§ **SHORT PROBLEM**: Repeat the full listing, word for word.

§ **DATA EXTRACT**:
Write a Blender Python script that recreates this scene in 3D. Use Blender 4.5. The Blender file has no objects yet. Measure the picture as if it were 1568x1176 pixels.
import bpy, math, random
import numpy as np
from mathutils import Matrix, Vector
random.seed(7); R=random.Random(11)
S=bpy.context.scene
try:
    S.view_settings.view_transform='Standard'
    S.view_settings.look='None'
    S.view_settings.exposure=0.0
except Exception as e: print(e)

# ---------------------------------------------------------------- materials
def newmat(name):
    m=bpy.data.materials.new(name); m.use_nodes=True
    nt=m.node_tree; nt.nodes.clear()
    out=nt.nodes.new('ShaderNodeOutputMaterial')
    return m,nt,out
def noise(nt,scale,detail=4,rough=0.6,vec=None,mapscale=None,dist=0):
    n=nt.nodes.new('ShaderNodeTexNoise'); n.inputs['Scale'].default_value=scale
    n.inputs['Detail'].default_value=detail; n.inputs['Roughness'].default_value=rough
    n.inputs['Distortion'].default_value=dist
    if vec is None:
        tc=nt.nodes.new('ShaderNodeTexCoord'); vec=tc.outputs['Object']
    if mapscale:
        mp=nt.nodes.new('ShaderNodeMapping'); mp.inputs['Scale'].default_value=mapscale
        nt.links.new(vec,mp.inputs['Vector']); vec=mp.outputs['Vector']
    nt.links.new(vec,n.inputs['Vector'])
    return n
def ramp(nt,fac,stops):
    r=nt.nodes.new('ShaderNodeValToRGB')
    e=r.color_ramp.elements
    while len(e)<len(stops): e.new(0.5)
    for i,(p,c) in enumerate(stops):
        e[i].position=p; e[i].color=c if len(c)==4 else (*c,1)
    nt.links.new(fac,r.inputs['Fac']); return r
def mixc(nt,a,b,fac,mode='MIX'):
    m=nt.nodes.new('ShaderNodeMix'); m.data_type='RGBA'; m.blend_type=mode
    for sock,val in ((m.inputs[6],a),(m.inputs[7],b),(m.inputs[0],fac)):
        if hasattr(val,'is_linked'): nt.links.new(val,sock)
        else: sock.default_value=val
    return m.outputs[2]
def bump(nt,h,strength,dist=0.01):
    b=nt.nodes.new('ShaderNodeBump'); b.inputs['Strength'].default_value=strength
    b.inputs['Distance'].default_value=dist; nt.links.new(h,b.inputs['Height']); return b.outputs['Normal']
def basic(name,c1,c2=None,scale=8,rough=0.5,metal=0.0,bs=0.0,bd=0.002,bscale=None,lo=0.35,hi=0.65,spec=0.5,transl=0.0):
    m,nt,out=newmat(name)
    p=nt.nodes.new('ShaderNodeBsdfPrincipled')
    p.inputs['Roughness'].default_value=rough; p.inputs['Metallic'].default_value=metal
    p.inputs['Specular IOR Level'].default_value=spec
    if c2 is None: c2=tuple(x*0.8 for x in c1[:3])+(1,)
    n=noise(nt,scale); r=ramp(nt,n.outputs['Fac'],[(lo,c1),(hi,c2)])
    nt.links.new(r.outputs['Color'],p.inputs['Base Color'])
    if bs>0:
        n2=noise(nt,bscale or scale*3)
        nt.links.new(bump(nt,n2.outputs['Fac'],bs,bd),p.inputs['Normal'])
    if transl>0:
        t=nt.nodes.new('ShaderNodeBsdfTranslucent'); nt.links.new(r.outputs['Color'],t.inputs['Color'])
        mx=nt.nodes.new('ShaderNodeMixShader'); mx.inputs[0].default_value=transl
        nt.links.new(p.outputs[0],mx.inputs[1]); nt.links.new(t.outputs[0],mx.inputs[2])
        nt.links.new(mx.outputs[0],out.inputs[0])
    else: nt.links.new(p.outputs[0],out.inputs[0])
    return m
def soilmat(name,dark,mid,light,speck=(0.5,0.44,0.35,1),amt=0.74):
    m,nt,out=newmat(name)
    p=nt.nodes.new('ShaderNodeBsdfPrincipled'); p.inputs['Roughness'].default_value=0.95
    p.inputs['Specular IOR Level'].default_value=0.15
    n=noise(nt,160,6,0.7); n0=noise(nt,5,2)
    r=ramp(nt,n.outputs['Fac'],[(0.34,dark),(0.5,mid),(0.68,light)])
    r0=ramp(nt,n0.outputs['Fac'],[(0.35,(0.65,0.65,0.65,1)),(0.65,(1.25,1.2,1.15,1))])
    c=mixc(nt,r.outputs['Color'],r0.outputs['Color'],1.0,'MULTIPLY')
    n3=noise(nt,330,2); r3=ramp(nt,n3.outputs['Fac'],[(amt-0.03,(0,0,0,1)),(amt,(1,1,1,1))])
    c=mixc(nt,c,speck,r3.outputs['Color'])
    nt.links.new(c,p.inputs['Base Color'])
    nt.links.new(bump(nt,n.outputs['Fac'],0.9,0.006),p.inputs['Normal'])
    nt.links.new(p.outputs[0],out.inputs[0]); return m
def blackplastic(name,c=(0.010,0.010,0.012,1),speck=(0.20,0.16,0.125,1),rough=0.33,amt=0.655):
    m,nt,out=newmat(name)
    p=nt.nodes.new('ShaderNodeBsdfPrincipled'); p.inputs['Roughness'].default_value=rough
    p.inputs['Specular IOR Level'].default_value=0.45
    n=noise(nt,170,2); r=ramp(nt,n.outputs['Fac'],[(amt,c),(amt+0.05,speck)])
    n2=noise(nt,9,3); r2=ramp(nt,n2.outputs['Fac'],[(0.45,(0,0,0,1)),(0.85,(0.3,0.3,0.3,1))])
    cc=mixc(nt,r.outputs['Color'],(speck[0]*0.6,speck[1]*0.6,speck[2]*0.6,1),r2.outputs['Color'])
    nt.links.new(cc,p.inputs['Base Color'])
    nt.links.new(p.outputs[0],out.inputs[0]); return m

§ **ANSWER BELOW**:
Write a Blender Python script that recreates this scene in 3D. Use Blender 4.5. The Blender file has no objects yet. Measure the picture as if it were 1568x1176 pixels.
import bpy, math, random
import numpy as np
from mathutils import Matrix, Vector
random.seed(7); R=random.Random(11)
S=bpy.context.scene
try:
    S.view_settings.view_transform='Standard'
    S.view_settings.look='None'
    S.view_settings.exposure=0.0
except Exception as e: print(e)

# ---------------------------------------------------------------- materials
def newmat(name):
    m=bpy.data.materials.new(name); m.use_nodes=True
    nt=m.node_tree; nt.nodes.clear()
    out=nt.nodes.new('ShaderNodeOutputMaterial')
    return m,nt,out
def noise(nt,scale,detail=4,rough=0.6,vec=None,mapscale=None,dist=0):
    n=nt.nodes.new('ShaderNodeTexNoise'); n.inputs['Scale'].default_value=scale
    n.inputs['Detail'].default_value=detail; n.inputs['Roughness'].default_value=rough
    n.inputs['Distortion'].default_value=dist
    if vec is None:
        tc=nt.nodes.new('ShaderNodeTexCoord'); vec=tc.outputs['Object']
    if mapscale:
        mp=nt.nodes.new('ShaderNodeMapping'); mp.inputs['Scale'].default_value=mapscale
        nt.links.new(vec,mp.inputs['Vector']); vec=mp.outputs['Vector']
    nt.links.new(vec,n.inputs['Vector'])
    return n
def ramp(nt,fac,stops):
    r=nt.nodes.new('ShaderNodeValToRGB')
    e=r.color_ramp.elements
    while len(e)<len(stops): e.new(0.5)
    for i,(p,c) in enumerate(stops):
        e[i].position=p; e[i].color=c if len(c)==4 else (*c,1)
    nt.links.new(fac,r.inputs['Fac']); return r
def mixc(nt,a,b,fac,mode='MIX'):
    m=nt.nodes.new('ShaderNodeMix'); m.data_type='RGBA'; m.blend_type=mode
    for sock,val in ((m.inputs[6],a),(m.inputs[7],b),(m.inputs[0],fac)):
        if hasattr(val,'is_linked'): nt.links.new(val,sock)
        else: sock.default_value=val
    return m.outputs[2]
def bump(nt,h,strength,dist=0.01):
    b=nt.nodes.new('ShaderNodeBump'); b.inputs['Strength'].default_value=strength
    b.inputs['Distance'].default_value=dist; nt.links.new(h,b.inputs['Height']); return b.outputs['Normal']
def basic(name,c1,c2=None,scale=8,rough=0.5,metal=0.0,bs=0.0,bd=0.002,bscale=None,lo=0.35,hi=0.65,spec=0.5,transl=0.0):
    m,nt,out=newmat(name)
    p=nt.nodes.new('ShaderNodeBsdfPrincipled')
    p.inputs['Roughness'].default_value=rough; p.inputs['Metallic'].default_value=metal
    p.inputs['Specular IOR Level'].default_value=spec
    if c2 is None: c2=tuple(x*0.8 for x in c1[:3])+(1,)
    n=noise(nt,scale); r=ramp(nt,n.outputs['Fac'],[(lo,c1),(hi,c2)])
    nt.links.new(r.outputs['Color'],p.inputs['Base Color'])
    if bs>0:
        n2=noise(nt,bscale or scale*3)
        nt.links.new(bump(nt,n2.outputs['Fac'],bs,bd),p.inputs['Normal'])
    if transl>0:
        t=nt.nodes.new('ShaderNodeBsdfTranslucent'); nt.links.new(r.outputs['Color'],t.inputs['Color'])
        mx=nt.nodes.new('ShaderNodeMixShader'); mx.inputs[0].default_value=transl
        nt.links.new(p.outputs[0],mx.inputs[1]); nt.links.new(t.outputs[0],mx.inputs[2])
        nt.links.new(mx.outputs[0],out.inputs[0])
    else: nt.links.new(p.outputs[0],out.inputs[0])
    return m
def soilmat(name,dark,mid,light,speck=(0.5,0.44,0.35,1),amt=0.74):
    m,nt,out=newmat(name)
    p=nt.nodes.new('ShaderNodeBsdfPrincipled'); p.inputs['Roughness'].default_value=0.95
    p.inputs['Specular IOR Level'].default_value=0.15
    n=noise(nt,160,6,0.7); n0=noise(nt,5,2)
    r=ramp(nt,n.outputs['Fac'],[(0.34,dark),(0.5,mid),(0.68,light)])
    r0=ramp(nt,n0.outputs['Fac'],[(0.35,(0.65,0.65,0.65,1)),(0.65,(1.25,1.2,1.15,1))])
    c=mixc(nt,r.outputs['Color'],r0.outputs['Color'],1.0,'MULTIPLY')
    n3=noise(nt,330,2); r3=ramp(nt,n3.outputs['Fac'],[(amt-0.03,(0,0,0,1)),(amt,(1,1,1,1))])
    c=mixc(nt,c,speck,r3.outputs['Color'])
    nt.links.new(c,p.inputs['Base Color'])
    nt.links.new(bump(nt,n.outputs['Fac'],0.9,0.006),p.inputs['Normal'])
    nt.links.new(p.outputs[0],out.inputs[0]); return m
def blackplastic(name,c=(0.010,0.010,0.012,1),speck=(0.20,0.16,0.125,1),rough=0.33,amt=0.655):
    m,nt,out=newmat(name)
    p=nt.nodes.new('ShaderNodeBsdfPrincipled'); p.inputs['Roughness'].default_value=rough
    p.inputs['Specular IOR Level'].default_value=0.45
    n=noise(nt,170,2); r=ramp(nt,n.outputs['Fac'],[(amt,c),(amt+0.05,speck)])
    n2=noise(nt,9,3); r2=ramp(nt,n2.outputs['Fac'],[(0.45,(0,0,0,1)),(0.85,(0.3,0.3,0.3,1))])
    cc=mixc(nt,r.outputs['Color'],(speck[0]*0.6,speck[1]*0.6,speck[2]*0.6,1),r2.outputs['Color'])
    nt.links.new(cc,p.inputs['Base Color'])
    nt.links.new(p.outputs[0],out.inputs[0]); return m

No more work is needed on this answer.